True, the Shah was an autocrat. But autocracy and tyranny are not the same. An autocrat may preside, as the Shah sought to preside, over a representative parliament, over an independent judiciary, even over a free press and an autonomous university.
The Shah, like Kemal Ataturk, whose vision he shared, regarded his autocracy as the means to the creation and protection of such institutions. Why did no one among the Western political scientists trouble to point this out, or to rehearse the theory which tells us to esteem not just the democratic process, but also the representative and limiting institutions which may still flourish in its absence?
Why did no one enjoin us to compare the political system of Iran with that of Iraq or Syria?
Why did our political scientists rush to embrace the Iranian revolution, despite the evidence that revolution under these circumstances must be the prelude to massive social disorder and a regime of terror?
Why did the Western intelligentsia go on repeating the myth that the Shah was to blame for this revolution, when both Khomeini and the Marxists had been planning it for 30 years and had found, despite their many attempts to put it into operation, only spasmodic popular support?
The answer to all those questions is simple. The Shah was an ally of the West, whose achievement in establishing limited monarchy in a vital strategic region had helped to guarantee our security, to bring stability to the Middle East and to deter
Soviet expansion.
The Shah made the fatal mistake of supposing that the makers of Western opinion would love him for creating conditions which guaranteed their freedom. On the contrary, they hated him. The Shah had reckoned without the great death wish which haunts our civilisation and which causes its vociferous members to propagate any falsehood, however absurd, provided only that it damages our chances of survival.
For a while, of course, those vociferous elements will remain silent on the embarrassing topic of Iran, believing that the collapse of Iranian institutions, the establishment of religious terror, the Soviet expansion into Afghanistan and the end of stability in the region are all due to some other cause than the Islamic revolution. Those who lent their support to this tragedy simply turned their back on it and went elsewhere, to prepare a similar outcome for the people of Turkey, Nicaragua, El Salvador, Chile, South Africa -- or wherever else our vital interests may be damaged.

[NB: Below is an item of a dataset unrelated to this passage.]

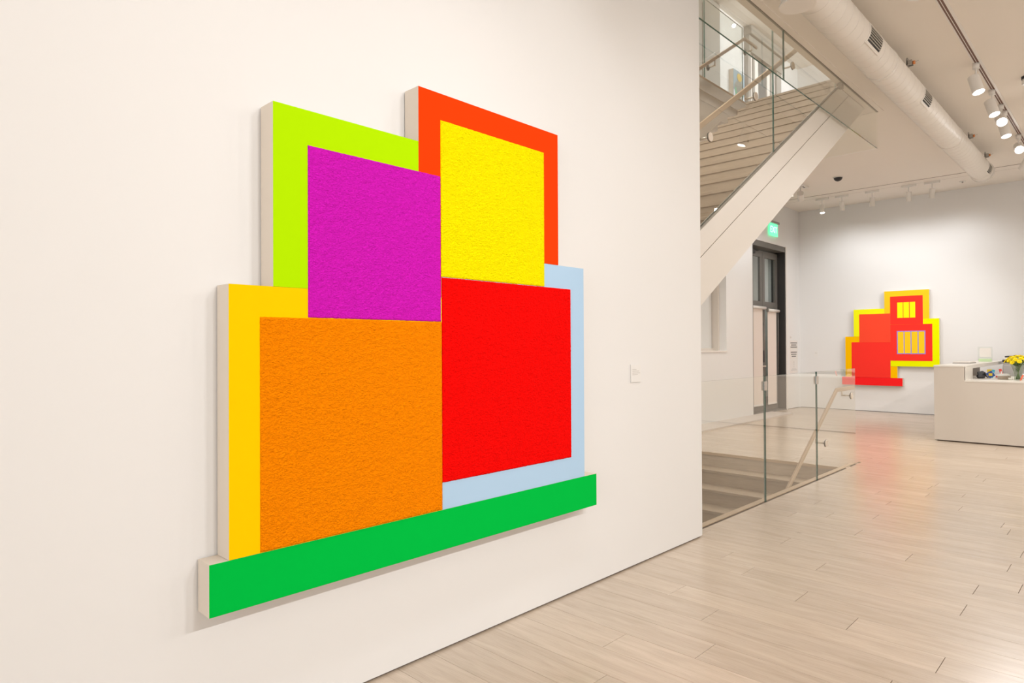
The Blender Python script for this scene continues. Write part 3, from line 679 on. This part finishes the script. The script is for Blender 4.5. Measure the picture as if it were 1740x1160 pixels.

Of course, it is difficult now for a Western correspondent to enter Iran, and if he did so it would not be for fun. He could not, like the ghouls who send their despatches from Beirut, adopt a public posture of the front-line hero. He would have to witness, quietly and in terror of his life, things which beggar description: the spontaneous 'justice' of the revolutionary guards, the appalling scenes of violence, torture and demonic frenzy, the public humiliation of women, the daily sacrifice of lives too young to be conscious of the meaning for which they are condemned to destruction.
He would also have to confront the truth which has been staring him in the face for years, and which he could still recognise had the habit of confessing his errors been preserved: the truth that limited monarchy is the right form of government for Iran, which can be saved only by the restoration of the Shah's legitimate successor. But such a result would be in the interests not only of the Iranian people, but also of the West.
Hence few Western journalists are likely to entertain it.